The property at 1 Tanglewood Lane was bought by Ralph W. Crocker in 1939 with plans to build an English type dwelling designed by Chicago architect, Charles Patterson and built by Walter Fay. Ralph and his wife, Marie, built the home in 1941 for a cost between $20,000 - $ 30,000. Ralph Crocker was the son of Elgin builder Rienzi Crocker and Marie was the daughter of Charles Kerber, founder of Kerber Packing Company.

Ralph was president of Elgin High School Class of 1899 and in 1910, was secretary-treasurer of the Elgin Silver Plate Company. In the years preceding WWI, Ralph was the manager of the Star Theater at 100-102 S. Grove Avenue, a live entertainment venue. Motion pictures became popular in the years after the war when people were more open to change and innovation and prosperity swept the nation. In the early '20s, Ralph Crocker left the star and opened the Crocker Theater next to start in September of 1923.

The Crocker Theater was designed by notable Elgin architect, W. W. Abell and was built to be fireproof, a popular method of construction in that era. It was made of concrete and steel with the latest in ventilating systems and had a capacity of 1,600 people! The orchestra contained a pipe organ and seats in the theater were designed so that no one's views were obstructed. Doors of gold finish gave access to a lounge, aisles were carpeted to reduce noise and walls were done in soft colors. After operating the Crocker Theater for a number of years, Crocker leased it to Great State Theaters and moved on. He worked in the administrative end of the Kerber Packing Company until he retired. Ralph passed away in 1960 at the age of 76 years old.

Emerson Crocker, son of Ralph and Marie, was also president of his High School Class, graduating in 1928. He graduated from Northwestern University with a degree in journalism and attended the Yale Drama School. His lifelong career included directing plays in the Elgin area for the Little Theater and Valley Summer Players; working at MGM and Universal Studios in Hollywood; working with Charles Laughton and Orson Welles where he wrote, directed, and produced plays with Welles; and wrote scripts for popular radio shows in New York City. 

Alice Crocker, Ralph and Marie's daughter, moved to New York City. She returned to Elgin yearly to her family's home. Apparently neither Emerson nor Alice married or had children. Upon Emerson's passing in 1971, Alice was the sole heir of the Crocker estate, worth over $500,000. In 1977, Tanglewood was sold from a trust to the owners of the Artistic Carton Company who kept the home until 2003.

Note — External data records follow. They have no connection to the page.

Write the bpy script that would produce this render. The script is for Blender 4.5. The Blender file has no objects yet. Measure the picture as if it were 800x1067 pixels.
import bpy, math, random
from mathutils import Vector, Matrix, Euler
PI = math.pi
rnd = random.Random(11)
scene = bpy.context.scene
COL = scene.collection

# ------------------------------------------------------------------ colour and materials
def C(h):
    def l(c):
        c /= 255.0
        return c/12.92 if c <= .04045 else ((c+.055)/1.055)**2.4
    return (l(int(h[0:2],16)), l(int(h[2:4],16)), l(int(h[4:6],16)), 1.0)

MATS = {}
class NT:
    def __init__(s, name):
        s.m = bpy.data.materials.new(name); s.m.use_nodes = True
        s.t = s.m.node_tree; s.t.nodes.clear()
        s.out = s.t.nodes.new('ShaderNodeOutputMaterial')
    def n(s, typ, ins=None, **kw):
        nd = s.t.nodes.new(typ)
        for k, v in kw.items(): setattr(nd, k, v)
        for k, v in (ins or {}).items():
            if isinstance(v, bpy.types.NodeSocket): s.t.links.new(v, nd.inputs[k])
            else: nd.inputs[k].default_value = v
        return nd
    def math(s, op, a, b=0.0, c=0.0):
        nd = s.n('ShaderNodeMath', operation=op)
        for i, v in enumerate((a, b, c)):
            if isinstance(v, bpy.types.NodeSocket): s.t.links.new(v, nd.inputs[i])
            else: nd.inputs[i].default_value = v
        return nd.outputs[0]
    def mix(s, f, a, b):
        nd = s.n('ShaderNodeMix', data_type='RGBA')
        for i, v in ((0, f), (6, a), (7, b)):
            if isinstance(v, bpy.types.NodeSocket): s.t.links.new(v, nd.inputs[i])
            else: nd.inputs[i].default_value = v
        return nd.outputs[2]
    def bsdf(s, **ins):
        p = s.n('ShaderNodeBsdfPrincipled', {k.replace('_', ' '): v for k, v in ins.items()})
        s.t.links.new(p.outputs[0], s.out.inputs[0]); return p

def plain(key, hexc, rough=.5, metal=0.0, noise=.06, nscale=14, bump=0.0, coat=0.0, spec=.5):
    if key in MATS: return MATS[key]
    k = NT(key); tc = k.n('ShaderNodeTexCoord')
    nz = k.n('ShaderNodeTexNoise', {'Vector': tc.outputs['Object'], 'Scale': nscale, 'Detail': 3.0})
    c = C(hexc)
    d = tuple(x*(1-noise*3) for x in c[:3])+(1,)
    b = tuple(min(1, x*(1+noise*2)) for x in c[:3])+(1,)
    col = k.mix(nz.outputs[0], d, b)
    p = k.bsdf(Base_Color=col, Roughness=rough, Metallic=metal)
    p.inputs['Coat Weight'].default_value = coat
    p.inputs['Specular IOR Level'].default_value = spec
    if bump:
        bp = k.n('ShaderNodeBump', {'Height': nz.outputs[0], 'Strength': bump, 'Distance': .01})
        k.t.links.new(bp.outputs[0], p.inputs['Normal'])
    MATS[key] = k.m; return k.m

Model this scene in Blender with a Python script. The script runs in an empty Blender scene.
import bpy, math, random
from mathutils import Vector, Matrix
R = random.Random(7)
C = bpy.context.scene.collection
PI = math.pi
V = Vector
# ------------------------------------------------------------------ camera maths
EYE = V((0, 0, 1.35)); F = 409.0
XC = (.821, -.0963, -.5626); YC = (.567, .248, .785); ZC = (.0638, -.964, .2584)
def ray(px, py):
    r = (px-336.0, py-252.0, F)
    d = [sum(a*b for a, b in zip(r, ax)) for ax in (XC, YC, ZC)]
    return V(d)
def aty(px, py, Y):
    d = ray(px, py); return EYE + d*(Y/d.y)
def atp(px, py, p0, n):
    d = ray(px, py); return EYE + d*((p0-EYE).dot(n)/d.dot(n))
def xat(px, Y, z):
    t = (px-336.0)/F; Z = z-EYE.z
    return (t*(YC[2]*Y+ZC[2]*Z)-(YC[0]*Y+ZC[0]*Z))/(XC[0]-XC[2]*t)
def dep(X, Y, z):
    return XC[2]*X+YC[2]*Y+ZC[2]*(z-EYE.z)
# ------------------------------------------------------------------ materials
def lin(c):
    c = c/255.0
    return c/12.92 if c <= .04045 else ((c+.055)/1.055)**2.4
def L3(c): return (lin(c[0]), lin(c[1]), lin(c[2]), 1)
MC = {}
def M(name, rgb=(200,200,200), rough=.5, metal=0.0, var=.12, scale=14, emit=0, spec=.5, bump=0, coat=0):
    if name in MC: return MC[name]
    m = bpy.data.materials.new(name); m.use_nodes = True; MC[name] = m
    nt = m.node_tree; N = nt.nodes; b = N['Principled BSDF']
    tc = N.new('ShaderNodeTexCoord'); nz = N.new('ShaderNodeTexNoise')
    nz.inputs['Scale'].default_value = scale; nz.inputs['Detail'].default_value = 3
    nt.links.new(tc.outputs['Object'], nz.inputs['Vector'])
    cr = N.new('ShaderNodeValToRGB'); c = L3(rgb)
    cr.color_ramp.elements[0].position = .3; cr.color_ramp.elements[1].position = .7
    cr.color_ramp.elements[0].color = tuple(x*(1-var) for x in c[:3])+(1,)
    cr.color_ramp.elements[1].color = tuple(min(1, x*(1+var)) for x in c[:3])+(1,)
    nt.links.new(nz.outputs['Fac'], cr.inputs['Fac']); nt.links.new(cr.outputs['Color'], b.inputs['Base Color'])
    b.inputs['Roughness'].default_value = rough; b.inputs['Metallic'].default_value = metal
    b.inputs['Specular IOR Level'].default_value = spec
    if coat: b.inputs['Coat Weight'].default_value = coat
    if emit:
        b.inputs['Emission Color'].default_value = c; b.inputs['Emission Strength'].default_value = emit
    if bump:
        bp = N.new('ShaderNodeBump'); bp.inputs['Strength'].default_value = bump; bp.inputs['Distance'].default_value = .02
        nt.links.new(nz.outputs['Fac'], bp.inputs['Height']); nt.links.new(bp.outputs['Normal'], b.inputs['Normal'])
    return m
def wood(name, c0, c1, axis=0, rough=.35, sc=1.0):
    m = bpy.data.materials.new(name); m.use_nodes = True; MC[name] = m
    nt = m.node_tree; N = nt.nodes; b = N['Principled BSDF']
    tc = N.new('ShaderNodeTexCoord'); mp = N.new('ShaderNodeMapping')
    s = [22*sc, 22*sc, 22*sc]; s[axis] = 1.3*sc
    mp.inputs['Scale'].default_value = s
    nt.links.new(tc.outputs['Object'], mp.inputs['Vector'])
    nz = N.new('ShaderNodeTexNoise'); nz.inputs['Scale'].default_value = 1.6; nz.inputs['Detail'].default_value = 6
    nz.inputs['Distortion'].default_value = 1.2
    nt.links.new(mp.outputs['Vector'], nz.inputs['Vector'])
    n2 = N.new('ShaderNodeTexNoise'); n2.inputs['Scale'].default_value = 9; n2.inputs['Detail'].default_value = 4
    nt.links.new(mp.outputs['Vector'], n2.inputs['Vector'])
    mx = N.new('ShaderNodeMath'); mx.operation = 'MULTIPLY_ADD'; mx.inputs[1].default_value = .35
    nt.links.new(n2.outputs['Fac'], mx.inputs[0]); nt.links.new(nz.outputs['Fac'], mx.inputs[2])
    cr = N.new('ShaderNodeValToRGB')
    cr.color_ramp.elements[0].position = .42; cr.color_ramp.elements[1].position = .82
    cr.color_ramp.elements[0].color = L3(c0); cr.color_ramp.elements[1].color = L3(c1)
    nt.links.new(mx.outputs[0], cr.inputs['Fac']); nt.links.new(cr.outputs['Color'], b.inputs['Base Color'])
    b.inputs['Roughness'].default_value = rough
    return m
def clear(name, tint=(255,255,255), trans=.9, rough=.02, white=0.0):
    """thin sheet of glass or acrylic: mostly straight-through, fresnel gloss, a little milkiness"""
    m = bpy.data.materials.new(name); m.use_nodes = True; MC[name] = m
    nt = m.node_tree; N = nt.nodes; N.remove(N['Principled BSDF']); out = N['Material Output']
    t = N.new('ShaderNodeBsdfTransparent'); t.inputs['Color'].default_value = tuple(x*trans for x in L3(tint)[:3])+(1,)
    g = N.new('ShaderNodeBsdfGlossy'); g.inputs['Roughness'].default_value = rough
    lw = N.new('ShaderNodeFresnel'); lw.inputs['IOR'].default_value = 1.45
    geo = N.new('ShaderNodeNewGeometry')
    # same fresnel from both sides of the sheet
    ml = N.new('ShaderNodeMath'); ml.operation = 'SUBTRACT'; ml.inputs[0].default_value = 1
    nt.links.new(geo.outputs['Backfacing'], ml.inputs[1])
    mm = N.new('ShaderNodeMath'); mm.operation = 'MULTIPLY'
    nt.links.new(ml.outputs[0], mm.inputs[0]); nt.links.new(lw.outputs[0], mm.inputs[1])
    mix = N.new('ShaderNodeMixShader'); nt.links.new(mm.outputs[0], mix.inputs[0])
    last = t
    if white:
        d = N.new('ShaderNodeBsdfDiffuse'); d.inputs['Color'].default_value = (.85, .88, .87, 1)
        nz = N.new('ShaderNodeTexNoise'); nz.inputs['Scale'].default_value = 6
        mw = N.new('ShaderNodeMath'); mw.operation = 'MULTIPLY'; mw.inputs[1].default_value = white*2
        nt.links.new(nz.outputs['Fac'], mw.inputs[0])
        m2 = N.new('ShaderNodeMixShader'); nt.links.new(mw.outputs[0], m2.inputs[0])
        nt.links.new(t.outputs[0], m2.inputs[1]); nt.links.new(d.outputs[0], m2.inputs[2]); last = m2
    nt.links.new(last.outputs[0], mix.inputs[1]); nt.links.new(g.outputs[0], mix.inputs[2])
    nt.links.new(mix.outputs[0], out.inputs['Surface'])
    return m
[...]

1 Tanglewood Lane is considered of a Colonial Revival Ranch. Details found on homes of this era are usually minimal and the use of shutters and porch supports in the colonial style were common. The main body of the one story house is brick, has a side gabled roof, and has a wing on either end not clad in brick. Ribbon windows are used throughout the house and in the main body in vertical stacks, contributing to its horizontality. The front entry porch in the main body is recessed, has flattened arches with plain supports and contains the front door balances with windows on either side. The side gabled roof and the entry porch are evocative of the Neoclassical style. Shutters, original to the house, add decorative detail to all three sections of the house. Although two wide chimneys are seen on the exterior, the north one is a dummy, built to balance the other.